“Damgasız ağaç kesilmez. ‘Damga ormancının namusudur’ kimseye verilmez.
Dedenin ‘Mührü’ işte bu bizim ‘Namus’ dediğimiz damga çekicidir.”
Prof. Dr. Doğan Kantarcı, babamın yaşça küçük fakülte arkadaşı, meslektaşıdır. Kürsüleri farklı idi. Babam Prof. Dr. Faik Yaltırık İstanbul Üniversitesi Orman Fakültesi Orman Botaniği Ana Bilim Dalı öğretim üyesiydi.

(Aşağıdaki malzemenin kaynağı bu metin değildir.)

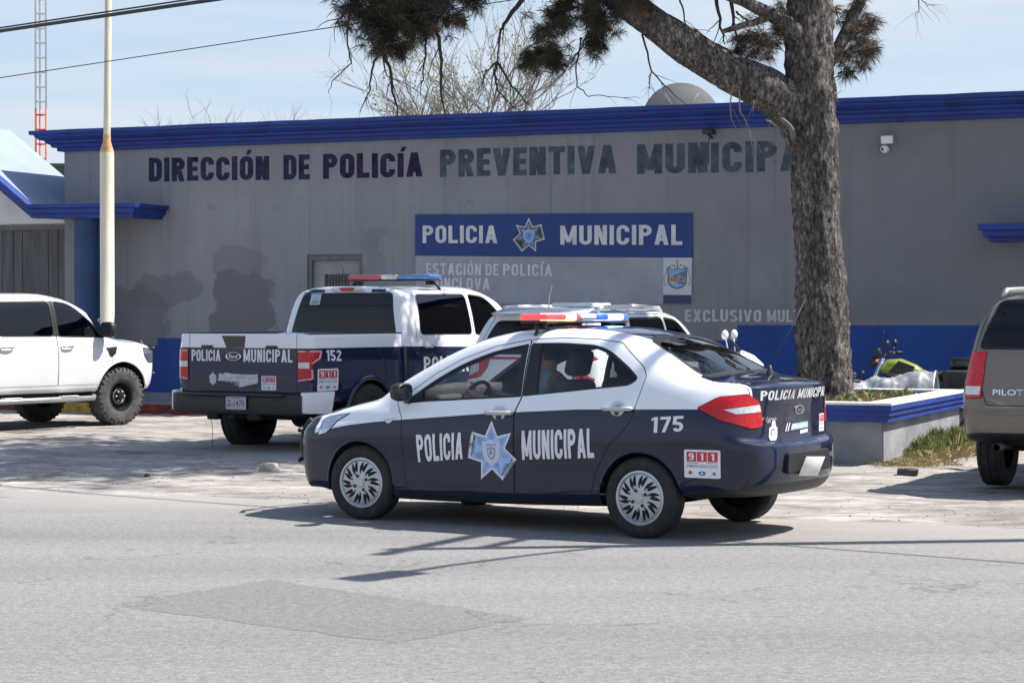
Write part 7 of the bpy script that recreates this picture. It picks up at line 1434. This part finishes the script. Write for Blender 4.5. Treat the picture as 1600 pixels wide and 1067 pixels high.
# ------------------------------------------------------------ motorcycles and a silver cover behind the planter
def motorcycle(label, loc, rz, cbody, ctank, fairing, group=None, box_=False, steer=.3):
    t = thing('motorcycle', label, 'motorcycle', loc, rz); dk = m_blackp
    for x, r in ((.70, .31), (-.68, .31)):
        wh = bpy.data.objects.new('wheel', None); col.objects.link(wh); wh.parent = t; wh.location = (x, 0, r); bm = bmesh.new(); lathe(bm, [(r-.085, -.05), (r-.05, -.06), (r-.015, -.05), (r, -.015), (r, .015), (r-.015, .05), (r-.05, .06), (r-.085, .05)], seg=40, close=True); obj('tyre', recalc(bm), m_tyre, wh)
        bm = bmesh.new(); lathe(bm, [(r-.08, -.04), (r-.10, 0), (r-.08, .04)], seg=32); lathe(bm, [(.001, -.06), (.05, -.05), (.05, .05), (.001, .06)], seg=16)
        for k in range(6): a = k*math.pi/3; tube(bm, [(.04*math.cos(a), 0, .04*math.sin(a)), ((r-.09)*math.cos(a), 0, (r-.09)*math.sin(a))], .013, 6)
        obj('rim', recalc(bm), m_dkmetal, wh)
    bm = bmesh.new()
    for y in (-.09, .09): tube(bm, [(.70, y, .31), (.58, y, .62), (.44, y, .98)], [.024, .028, .028], 8)
    obj('fork', bm, m_chrome, t); bm = bmesh.new(); box(bm, .08, 0, .40, .36, .28, .30, bev=.05); lathe(bm, [(.001, .0), (.09, .02), (.09, .16), (.001, .18)], 'y', 16, c=(.02, .06, .36)); box(bm, .16, 0, .58, .14, .2, .2, bev=.03); obj('engine', recalc(bm), m_dkmetal, t)
    bm = bmesh.new(); tube(bm, [(.46, 0, .88), (.1, 0, .78), (-.35, 0, .70), (-.75, 0, .80)], .03, 8); tube(bm, [(-.66, .09, .31), (-.1, .10, .42)], .025, 6); tube(bm, [(-.66, -.09, .31), (-.1, -.10, .42)], .025, 6); tube(bm, [(.42, 0, .8), (.3, 0, .3), (-.1, 0, .25)], .022, 6); obj('frame', bm, dk, t)
    bm = bmesh.new(); sec = []
    for x, w_, z0, z1 in ((.46, .05, .80, .90), (.38, .13, .76, .97), (.2, .16, .73, .98), (0, .12, .72, .90), (-.10, .07, .73, .83)): sec.append([(x, w_*math.cos(a), (z0+z1)/2+(z1-z0)/2*math.sin(a)) for a in [2*math.pi*k/18 for k in range(18)]])
    loft(bm, sec); obj('tank', recalc(bm), ctank, t)
    bm = bmesh.new(); sec = []
    for x, w_, z0, z1 in ((-.02, .09, .74, .83), (-.25, .14, .72, .80), (-.45, .13, .74, .86), (-.78, .11, .80, .90), (-.86, .06, .83, .88)): sec.append([(x, w_*math.cos(a), (z0+z1)/2+(z1-z0)/2*math.sin(a)) for a in [2*math.pi*k/16 for k in range(16)]])
    loft(bm, sec); obj('saddle', recalc(bm), pm('black saddle', (.018, .018, .019), .6, bump=.1, bs=60), t)
    bm = bmesh.new(); tube(bm, [(.30, .40, 1.05), (.38, .30, 1.06), (.43, .12, 1.02), (.44, 0, 1.01), (.43, -.12, 1.02), (.38, -.30, 1.06), (.30, -.40, 1.05)], .014, 8)
    for g in (1, -1): tube(bm, [(.24, g*.45, 1.05), (.33, g*.37, 1.055)], .02, 8)
    hb_ = obj('handlebar', bm, dk, t)
    for g in (1, -1):
        bm = bmesh.new(); tube(bm, [(.36, g*.30, 1.06), (.34, g*.34, 1.20 if fairing else 1.11), (.33, g*.38, 1.26 if fairing else 1.15)], .008, 6); ico(bm, (.33, g*.42, 1.30 if fairing else 1.18), *((.045, .085, .062) if fairing else (.03, .08, .05))); obj('mirror', bm, m_white if fairing else dk, t)
    bm = bmesh.new()
    for x, a0, a1 in ((.70, 20, 150), (-.68, 30, 160)):
        sec = [[(x+(.345)*math.cos(R(a)), y, .31+.345*math.sin(R(a))) for y in (-.07, -.04, .04, .07)] for a in range(a0, a1, 10)]; loft(bm, sec, closed=False, caps=False)
    obj('mudguard', bm, cbody, t)
    if fairing:
        bm = bmesh.new(); sec = []
        for x, w_, z0, z1 in ((.36, .27, .78, 1.06), (.50, .25, .76, 1.10), (.64, .19, .76, 1.04), (.74, .10, .80, .95), (.77, .03, .85, .89)): sec.append([(x, w_*math.copysign(abs(math.cos(a))**.8, math.cos(a)), (z0+z1)/2+(z1-z0)/2*math.sin(a)) for a in [2*math.pi*k/20 for k in range(20)]])
        loft(bm, sec); obj('fairing', recalc(bm), cbody, t); bm = bmesh.new(); ico(bm, (.715, 0, .90), .06, .085, .05); obj('headlight', bm, m_clearl, t)
        bm = bmesh.new(); sec = [[(.50-.0*k, y, 1.06) for y in (-.2, -.1, .1, .2)], [(.40, y, 1.20-abs(y)*.2) for y in (-.17, -.09, .09, .17)], [(.33, y, 1.28-abs(y)*.25) for y in (-.12, -.06, .06, .12)]]; loft(bm, sec, closed=False, caps=False); obj('windshield', bm, m_gtint, t)
    else:
        bm = bmesh.new(); ico(bm, (.56, 0, .93), .07, .075, .075); obj('headlight', bm, m_blackp, t); bm = bmesh.new(); box(bm, .50, 0, 1.06, .06, .22, .10, bev=.02); tube(bm, [(.47, .05, 1.08), (.42, .08, 1.36)], .004, 4); obj('instrument', bm, dk, t)
        for g in (1, -1): bm = bmesh.new(); ico(bm, (.50, g*.17, .95), .025, .03, .025, 2); obj('indicator', bm, m_orangel, t)
    bm = bmesh.new(); box(bm, -.90, 0, .80, .05, .14, .09, bev=.015); obj('tail_light', bm, m_redl, t, ang=40)
    if box_:
        bm = bmesh.new(); box(bm, -.66, 0, .92, .44, .46, .16, bev=.05, seg=3); tc = obj('top_case', bm, pm('black glossy case', (.010, .010, .011), .25, coat=.4), t, ang=50); bm = bmesh.new(); box(bm, -.885, 0, .91, .014, .34, .05, bev=.005); obj('reflector', bm, m_redl, tc)
        for g in (1, -1): bm = bmesh.new(); box(bm, -.60, g*.30, .70, .46, .18, .28, bev=.05, seg=3); obj('pannier', bm, m_blackp, t, ang=50)
    bm = bmesh.new(); tube(bm, [(.05, -.12, .30), (-.3, -.14, .26), (-.75, -.16, .38)], [.025, .035, .045], 10); obj('exhaust', bm, m_chrome, t); bm = bmesh.new(); tube(bm, [(-.05, .1, .26), (-.12, .26, .01)], .012, 6); obj('side_stand', bm, dk, t)
    return t
m_mwhite = pm('white fairing paint', (.66, .66, .63), .3, coat=.6); m_yel = pm('yellow green tank paint', (.24, .29, .03), .35, coat=.5)
motorcycle('white faired motorcycle standing between the white crossover and the pine trunk', (2.49, 27.35, .03), R(-14), m_mwhite, m_mwhite, True)
mb = motorcycle('black motorcycle with a yellow tank and top case, standing behind the planter', (5.32, 27.75, .03), R(163), m_blackp, m_yel, False, box_=True)
for g in (1, -1): bm = bmesh.new(); prism(bm, [(.36, .79), (.06, .78), (.0, .88), (.22, .955)], 'y', .150*g, .166*g, bev=.006); obj('tank_panel', bm, m_blackp, mb, smooth=False)
bm = bmesh.new(); nx_, ny_ = 70, 26; G = []
for i in range(nx_+1):
    row = []
    for j in range(ny_+1):
        u, v = i/nx_, j/ny_; x = -.62+1.30*u; a = (v-.5)*2; z = .70+.10*(u-.45)+.10*u*u-.26*abs(a)**2.2+.10*fbm(u*7, v*5, 5, 3)+.04*abs(math.sin(u*11+a*2))-.10*max(0, u-.85)*6*.5; row.append(bm.verts.new((x, a*.34+.05*fbm(u*3, v*3, 3, 8), z)))
    G.append(row)
for i in range(nx_):
    for j in range(ny_): bm.faces.new((G[i][j], G[i+1][j], G[i+1][j+1], G[i][j+1]))
cv = obj('silver_cover', recalc(bm), pm('silver sheet', (.40, .40, .41), .38, metal=.35, var=.15, vs=6, bump=.2, bs=25), None); cv.location = (4.75, 27.05, .03); cv.rotation_euler = (0, 0, R(-18)); so_m = cv.modifiers.new('thick', 'SOLIDIFY'); so_m.thickness = .012
tag(cv, 'crumpled silver sheet draped over a low bike between planter and yellow tank', 'cover')
lowb = motorcycle('low motorcycle mostly hidden under the crumpled silver sheet', (4.72, 27.05, .0), R(162), m_blackp, m_blackp, False); lowb.scale = (.84, .84, .70)
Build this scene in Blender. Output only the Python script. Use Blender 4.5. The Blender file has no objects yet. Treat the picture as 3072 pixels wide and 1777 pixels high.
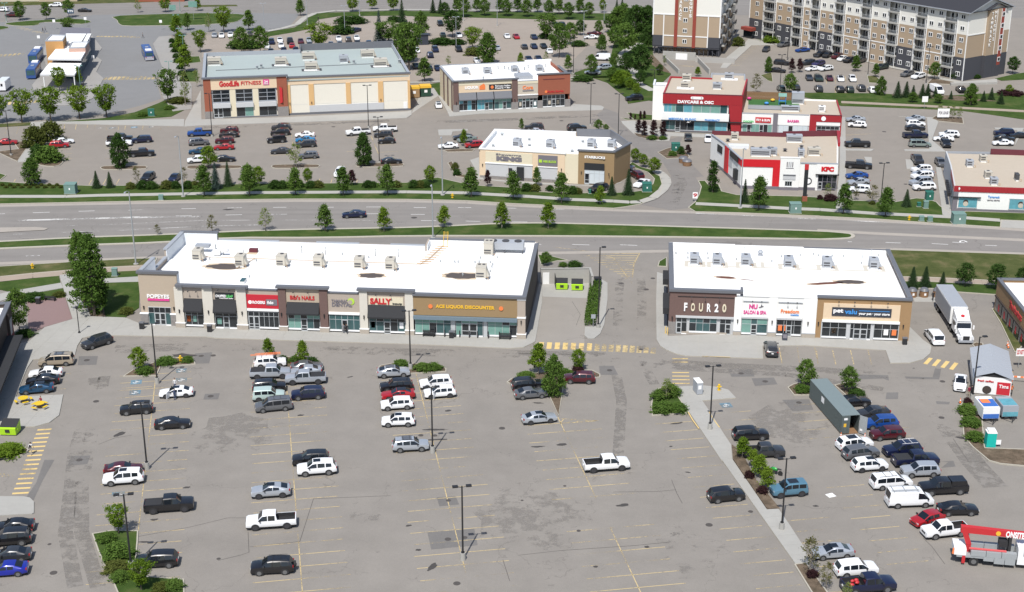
import bpy,bmesh,math,random
from mathutils import Vector,Matrix
random.seed(11)
ORD='first second third fourth fifth sixth seventh eighth ninth tenth eleventh twelfth thirteenth fourteenth fifteenth sixteenth seventeenth eighteenth nineteenth twentieth twenty-first twenty-second twenty-third twenty-fourth twenty-fifth'.split()
S=bpy.context.scene
COL=S.collection
R=math.radians
def iv(n,k,v):sock=n.inputs[k];sock.default_value=v
CAM_H,CAM_F,CAM_HOR=84.0,4300.0,-712.0
PITCH=math.atan((888.5-CAM_HOR)/CAM_F)
cam=bpy.data.objects.new('camera',bpy.data.cameras.new('camera'))
COL.objects.link(cam)
cam.location=(0,0,CAM_H)
cam.rotation_euler=(math.pi/2-PITCH,0,0)
cam.data.sensor_fit='HORIZONTAL'
cam.data.sensor_width=36.0
cam.data.lens=CAM_F/3072.0*36.0
cam.data.clip_start=1.0
cam.data.clip_end=6000.0
S.camera=cam
SUN_EL,SUN_AZ=57.0,75.5
world=bpy.data.worlds.new('World')
S.world=world
world.use_nodes=True
wn=world.node_tree
sky=wn.nodes.new('ShaderNodeTexSky')
sky.sky_type='NISHITA'
sky.sun_disc=False
sky.sun_elevation=R(SUN_EL)
sky.sun_rotation=R(194.5)
sky.air_density=1.0
sky.dust_density=1.5
wn.links.new(sky.outputs[0],wn.nodes['Background'].inputs[0])
wn.nodes['Background'].inputs[1].default_value=0.115
sl=bpy.data.lights.new('sun','SUN')
sl.energy=4.4
sl.angle=R(0.53)
sl.color=(1.0,0.965,0.91)
sun=bpy.data.objects.new('sun',sl)
COL.objects.link(sun)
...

Doğan Amca da Toprak İlmi ve Ekoloji Ana Bilim Dalı’nda yıllarca ders vermiş, öğrenciler yetiştirmiş, kitaplar, makaleler yazmış çok kıymetli bir bilim adamımız.
Ben kendisine Doğan Amcacığım diye hitap ettiğim için röportajımız da bu hitapla olacak, doğal olması açısından.
Değerli Doğan Amcacığım, orman fakültesini neden seçtiniz?
O yıllardaki (1957) çaresizliğimizin etkisi ile. Haydarpaşa Lisesi’nde parasız yatılı okudum (1954-57). Ailemin beni üniversiteye gönderecek gücü yoktu. Orman Genel Müdürlüğü de İstanbul Üniversitesi Orman Fakültesi’ne burs veriyordu. Ülkemizin fakir
ailelerinin çocukları da bu burstan yararlanıyorlardı. Bizden önceki nesil, bizim nesil, bizden sonrakiler hep bu burs ile okudular.
Bu burs ülkemizin değerli çocuklarını “Türkiye Ormancılığı’na” kazandırmıştır.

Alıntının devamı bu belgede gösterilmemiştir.